325          The automatic consequences of a costs order in favour of the applicant under r 25.14(3) depends upon the existence of the fact that the Court’s judgment is actually more favourable to the applicant, here Apotex, than the terms of the offer. There was no information at all as to what Apotex’s financial position would have been had it had the right to exploit the non-exclusive licence. The primary Judge was, therefore, not satisfied that the operation of r 25.14(3) was engaged.

 

326          As to the Calderbank offer, the primary Judge concluded that Apotex had not demonstrated that Servier’s refusal was unreasonable. His Honour said that the fact that the two sides held genuinely different views as to their respective prospects of success did not render Servier’s refusal unreasonable or ‘imprudent or plainly unreasonable’ to use the expression of Besanko and Jessup JJ in Elecspess Pty Limited v LED Technologies Pty Limited (2013) 215 FCR 95 at [16].

 

327          The primary Judge was of the view that the available evidence was insufficient to come to the necessary conclusion that the offers of compromise represented a more or less favourable position for Apotex than the alternate result.
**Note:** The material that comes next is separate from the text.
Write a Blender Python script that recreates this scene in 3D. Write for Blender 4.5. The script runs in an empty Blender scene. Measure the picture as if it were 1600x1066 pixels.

Accordingly, this uncertainty meant that it could not reasonably be taken into account in Apotex’s favour as a discretionary matter under s 43.

 

328          Apotex has not established that his Honour’s consideration was in error.

 

Conclusion in relation to costs

 

329          For these reasons, we are of the view that the primary Judge’s discretion in the awarding of costs in each of the revocation and amendment proceedings miscarried and was erroneous within the principles of House v The King, and that it is appropriate for this Court to intervene. Accordingly, it is necessary for this Court to determine the appropriate orders as to costs.

 

330          As to the revocation proceeding, taking account of the issues on which Apotex was unsuccessful, but also having regard to the facts, evidence and submissions that were applied to those issues, and the best method issue on which it was successful and, importantly, Apotex’s success in establishing that the Patent is invalid, Servier should pay 40% of Apotex’s costs.

 

331          As to the amendment proceeding, taking account of the nature of a patentee’s application to amend its patent and the course of that application, including the fact that Apotex was only successful in opposing the amendment on one basis, namely the Harris Letter, Servier should pay 75% of Apotex’s and Actavis’ costs of the amendment application.

 

Concluding remarks and orders to be made

 

332          Having regard to the findings which we have made above, it is unnecessary for us to determine the following:

 

·                Apotex’s notice of contention in proceeding number NSD 247 of 2015;

 

·                Apotex’s notice of cross-appeal in proceeding number NSD 247 of 2015; and

 

·                Apotex’s notice of contention in proceeding number NSD 241 of 2015.

 

333          Therefore we do not make orders in respect of these matters.

 

334          It follows from what we have said above that Servier should pay Apotex’s and Actavis’ costs of the appeal.

 

335          The orders to be made in the different proceedings are as follows:

 

Proceeding number NSD 247 of 2015 (the revocation appeal)

 

1.              The appeal be dismissed.

 

2.              Servier pay Apotex’s costs of the appeal.

 

Proceeding number NSD 241 of 2015 (the amendment appeal)

 

1.              Grant Servier leave to appeal.

 

2.              The appeal be dismissed.

 

3.              Servier pay Apotex’s and Actavis’ costs of the appeal.

 

Proceedings numbered NSD 305, 307, 346 and 347 of 2015 (the costs appeals)

 

1.              The appeals be allowed.

 

2.              Set aside Orders 1 and 2 made on 24 March 2015 in proceeding number NSD 51 of 2012 and in lieu thereof order that in proceeding number NSD 51 of 2012:

 

‘1.        Servier pay 75% of Apotex’s and Actavis’ costs of the application to amend Australian patent no 2003200700.

 

 2.         Subject to Order 1, any existing orders as to costs and undertakings as to costs thrown away, Servier pay 40% of Apotex’s costs of the proceedings.’

 

3.              Servier pay Apotex’s and Actavis’ costs of the costs appeals.